The criticism the parent identified has almost nothing to do with these studies. It was that there is an equilibrium point where enforcement is counterproductive, but it did not identify anything about where that is or how that point relates to where we are.
At some point it gets to that level, but all of these studies show it is extremely far from that at present. This is also not at all what the IRS has been advocating going after.
The extremely cheap (for the IRS) audits you are talking about are the ones they have been doing for years because they can afford to. The tax situations are simple so don't require significant resources to audit. These are also the situations the original comment was talking about. The IRS and others have been advocating for years for the resource to go after actual tax cheats of wealthy individuals and corporations, whose tax situations are (intentionally) so complex that it is a serious investment to audit. Once you do audit them however, their tax dodging decreases for years into the future. This costs the employees and financial advisors dedicated to dodging taxes money.
The "hidden costs" you are so concerned about here, in many cases cannot be argued to exist. The people that would spend time defending violators are otherwise fully employed doing the opposite... coming up with ways to get around the taxes their employers or customers are supposed to be paying. Instead of costing $2, that comes out as getting yet another $2 out of that audit by distracting a societal parasite.
> The criticism the parent identified has almost nothing to do with these studies.
The criticism the parent identified is that the cost to the IRS is not the total cost to the public (i.e. innocent taxpayers being audited despite making only honest mistakes or having done nothing wrong at all), which is exactly a problem with these studies. To know where the equilibrium point is, you have to take into account these other costs, and the studies fail to do that.
> The IRS and others have been advocating for years for the resource to go after actual tax cheats of wealthy individuals and corporations, whose tax situations are (intentionally) so complex that it is a serious investment to audit.

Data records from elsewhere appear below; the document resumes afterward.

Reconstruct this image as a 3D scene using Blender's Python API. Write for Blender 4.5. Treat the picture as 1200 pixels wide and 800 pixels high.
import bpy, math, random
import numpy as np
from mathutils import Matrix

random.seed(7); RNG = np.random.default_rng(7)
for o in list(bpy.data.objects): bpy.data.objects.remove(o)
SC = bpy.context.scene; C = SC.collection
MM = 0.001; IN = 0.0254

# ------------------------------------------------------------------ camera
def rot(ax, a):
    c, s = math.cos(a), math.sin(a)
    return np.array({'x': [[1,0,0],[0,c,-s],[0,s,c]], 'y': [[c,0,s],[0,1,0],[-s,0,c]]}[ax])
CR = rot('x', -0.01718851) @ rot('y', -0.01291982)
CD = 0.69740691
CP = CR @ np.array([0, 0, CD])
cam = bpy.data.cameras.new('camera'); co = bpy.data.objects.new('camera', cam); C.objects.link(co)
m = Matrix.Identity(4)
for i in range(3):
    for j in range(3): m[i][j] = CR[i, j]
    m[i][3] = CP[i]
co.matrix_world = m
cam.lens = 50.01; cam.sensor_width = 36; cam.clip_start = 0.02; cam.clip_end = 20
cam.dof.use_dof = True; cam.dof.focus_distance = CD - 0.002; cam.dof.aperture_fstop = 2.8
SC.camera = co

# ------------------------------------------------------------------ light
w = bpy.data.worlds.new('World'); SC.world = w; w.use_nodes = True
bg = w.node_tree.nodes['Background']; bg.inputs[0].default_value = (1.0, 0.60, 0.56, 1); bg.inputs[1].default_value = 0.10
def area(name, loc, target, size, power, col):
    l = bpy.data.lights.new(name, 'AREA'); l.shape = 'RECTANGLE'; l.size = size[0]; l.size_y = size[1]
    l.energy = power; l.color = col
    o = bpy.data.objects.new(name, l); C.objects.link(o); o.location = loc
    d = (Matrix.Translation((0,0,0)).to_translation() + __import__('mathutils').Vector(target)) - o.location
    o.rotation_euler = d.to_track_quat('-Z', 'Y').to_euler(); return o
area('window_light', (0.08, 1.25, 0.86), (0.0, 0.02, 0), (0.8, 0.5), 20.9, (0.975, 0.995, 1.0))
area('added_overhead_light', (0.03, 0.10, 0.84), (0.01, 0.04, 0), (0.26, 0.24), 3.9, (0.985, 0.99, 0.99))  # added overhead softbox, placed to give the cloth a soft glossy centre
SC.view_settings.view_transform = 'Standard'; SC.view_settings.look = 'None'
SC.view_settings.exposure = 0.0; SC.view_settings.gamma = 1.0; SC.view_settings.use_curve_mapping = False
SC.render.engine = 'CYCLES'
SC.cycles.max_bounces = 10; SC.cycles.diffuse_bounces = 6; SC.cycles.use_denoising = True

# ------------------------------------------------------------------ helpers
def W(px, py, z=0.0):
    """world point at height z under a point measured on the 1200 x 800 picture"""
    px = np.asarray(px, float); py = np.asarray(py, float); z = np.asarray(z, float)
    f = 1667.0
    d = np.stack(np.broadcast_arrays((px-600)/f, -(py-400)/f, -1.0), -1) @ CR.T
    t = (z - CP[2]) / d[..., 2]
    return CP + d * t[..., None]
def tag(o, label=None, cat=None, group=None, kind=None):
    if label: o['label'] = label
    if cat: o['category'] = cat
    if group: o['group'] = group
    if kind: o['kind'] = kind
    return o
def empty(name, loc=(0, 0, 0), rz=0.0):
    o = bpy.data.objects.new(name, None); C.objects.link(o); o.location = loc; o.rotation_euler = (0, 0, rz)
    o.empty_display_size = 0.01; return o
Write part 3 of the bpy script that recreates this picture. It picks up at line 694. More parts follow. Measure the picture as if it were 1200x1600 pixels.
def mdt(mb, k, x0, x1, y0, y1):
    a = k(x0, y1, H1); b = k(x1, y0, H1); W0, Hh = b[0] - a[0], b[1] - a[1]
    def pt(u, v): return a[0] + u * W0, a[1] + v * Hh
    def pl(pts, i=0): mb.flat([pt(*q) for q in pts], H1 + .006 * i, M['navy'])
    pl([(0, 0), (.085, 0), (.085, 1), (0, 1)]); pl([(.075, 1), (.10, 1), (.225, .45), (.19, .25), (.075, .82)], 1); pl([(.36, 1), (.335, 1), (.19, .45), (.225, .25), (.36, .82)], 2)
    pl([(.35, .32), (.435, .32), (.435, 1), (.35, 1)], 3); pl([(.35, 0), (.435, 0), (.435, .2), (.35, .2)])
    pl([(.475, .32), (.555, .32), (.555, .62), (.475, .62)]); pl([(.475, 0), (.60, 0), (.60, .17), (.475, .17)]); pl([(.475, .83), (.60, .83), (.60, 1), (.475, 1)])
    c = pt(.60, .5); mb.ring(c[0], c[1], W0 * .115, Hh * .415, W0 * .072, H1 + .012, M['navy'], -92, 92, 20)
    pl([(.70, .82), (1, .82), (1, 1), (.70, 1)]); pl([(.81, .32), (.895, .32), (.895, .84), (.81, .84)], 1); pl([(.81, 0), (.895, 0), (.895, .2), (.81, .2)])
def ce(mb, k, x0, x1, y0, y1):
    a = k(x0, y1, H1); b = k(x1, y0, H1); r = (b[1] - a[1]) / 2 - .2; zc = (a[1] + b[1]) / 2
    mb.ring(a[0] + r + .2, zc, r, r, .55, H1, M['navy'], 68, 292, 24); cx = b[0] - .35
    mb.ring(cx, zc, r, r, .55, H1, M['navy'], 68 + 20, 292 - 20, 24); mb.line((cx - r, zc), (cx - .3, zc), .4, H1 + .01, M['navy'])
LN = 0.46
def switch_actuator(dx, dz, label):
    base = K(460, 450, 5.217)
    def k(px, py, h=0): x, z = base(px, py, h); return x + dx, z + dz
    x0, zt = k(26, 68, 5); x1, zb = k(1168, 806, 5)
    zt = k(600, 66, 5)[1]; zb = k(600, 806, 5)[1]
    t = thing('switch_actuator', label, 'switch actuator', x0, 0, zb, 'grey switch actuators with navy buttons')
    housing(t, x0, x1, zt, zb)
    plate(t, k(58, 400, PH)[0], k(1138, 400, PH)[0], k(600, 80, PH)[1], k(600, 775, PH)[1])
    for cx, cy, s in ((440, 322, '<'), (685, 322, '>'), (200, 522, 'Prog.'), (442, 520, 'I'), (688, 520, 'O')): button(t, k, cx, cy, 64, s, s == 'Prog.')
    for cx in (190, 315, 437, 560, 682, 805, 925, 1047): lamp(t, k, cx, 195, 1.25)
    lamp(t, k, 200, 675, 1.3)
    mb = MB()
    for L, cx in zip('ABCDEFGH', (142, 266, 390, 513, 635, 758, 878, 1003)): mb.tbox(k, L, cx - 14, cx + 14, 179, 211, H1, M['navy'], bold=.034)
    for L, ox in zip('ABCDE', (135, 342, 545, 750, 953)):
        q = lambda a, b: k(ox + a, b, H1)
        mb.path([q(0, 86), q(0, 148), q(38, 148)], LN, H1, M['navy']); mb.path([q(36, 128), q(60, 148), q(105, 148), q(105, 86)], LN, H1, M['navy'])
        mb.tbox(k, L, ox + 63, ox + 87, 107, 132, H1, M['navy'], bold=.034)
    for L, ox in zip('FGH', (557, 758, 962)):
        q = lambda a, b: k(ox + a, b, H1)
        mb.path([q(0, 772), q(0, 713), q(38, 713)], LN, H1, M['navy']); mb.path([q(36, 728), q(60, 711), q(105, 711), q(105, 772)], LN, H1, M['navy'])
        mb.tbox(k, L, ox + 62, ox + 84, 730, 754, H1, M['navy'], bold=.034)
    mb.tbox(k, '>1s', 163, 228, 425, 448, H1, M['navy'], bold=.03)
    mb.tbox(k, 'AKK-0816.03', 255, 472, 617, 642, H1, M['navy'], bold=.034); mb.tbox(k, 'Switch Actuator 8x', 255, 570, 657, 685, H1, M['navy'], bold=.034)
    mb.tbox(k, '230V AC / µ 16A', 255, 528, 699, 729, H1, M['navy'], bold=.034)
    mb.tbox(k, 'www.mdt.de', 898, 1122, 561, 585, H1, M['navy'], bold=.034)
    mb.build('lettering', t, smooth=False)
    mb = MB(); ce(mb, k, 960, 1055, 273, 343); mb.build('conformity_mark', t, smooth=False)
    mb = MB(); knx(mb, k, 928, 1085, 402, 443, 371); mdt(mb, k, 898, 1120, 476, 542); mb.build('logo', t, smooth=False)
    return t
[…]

What's really going on here is that those are the taxpayers it isn't as cost effective to audit because they have sophisticated lawyers, so they're much less likely to be violating the law. They're doing something which is complicated and then paying very little in taxes, but the complicated thing they were doing is legal so you can't get anything from auditing them. Meanwhile auditing them costs a lot because it's so complicated, so the ROI of doing it is pretty bad.
In particular it's worse than the ROI of auditing other taxpayers who can't afford such expensive lawyers and therefore are more likely to have made a mistake that allows the IRS to collect. But auditing those people makes the IRS much less sympathetic, because those people aren't the billionaires and the money the IRS collects is mostly a result of honest mistakes.
> Once you do audit them however, their tax dodging decreases for years into the future.
The assumption is that they were doing something unlawful to begin with, and then you're talking about the non-billionaires again.
Moreover, what really happens is that the people who made mistakes learn to hire tax lawyers. And then if you audit them again it comes up clean, but that doesn't mean they're paying more in taxes, because tax lawyers are pros at finding legal ways to avoid taxes, so what you've really done is encourage them to hire the people whose primary job it is to minimize tax revenue.
> The people that would spend time defending violators are otherwise fully employed doing the opposite... coming up with ways to get around the taxes their employers or customers are supposed to be paying. Instead of costing $2, that comes out as getting yet another $2 out of that audit by distracting a societal parasite.
It is definitely not the case that the number of tax lawyers and accountants employed is unrelated to the number of audits the IRS does. The more they do, the more business there is for those professions and the more people enter them. These are people who could have been doing something else and, moreover, people who consumed the resources that someone else could have used to do something better.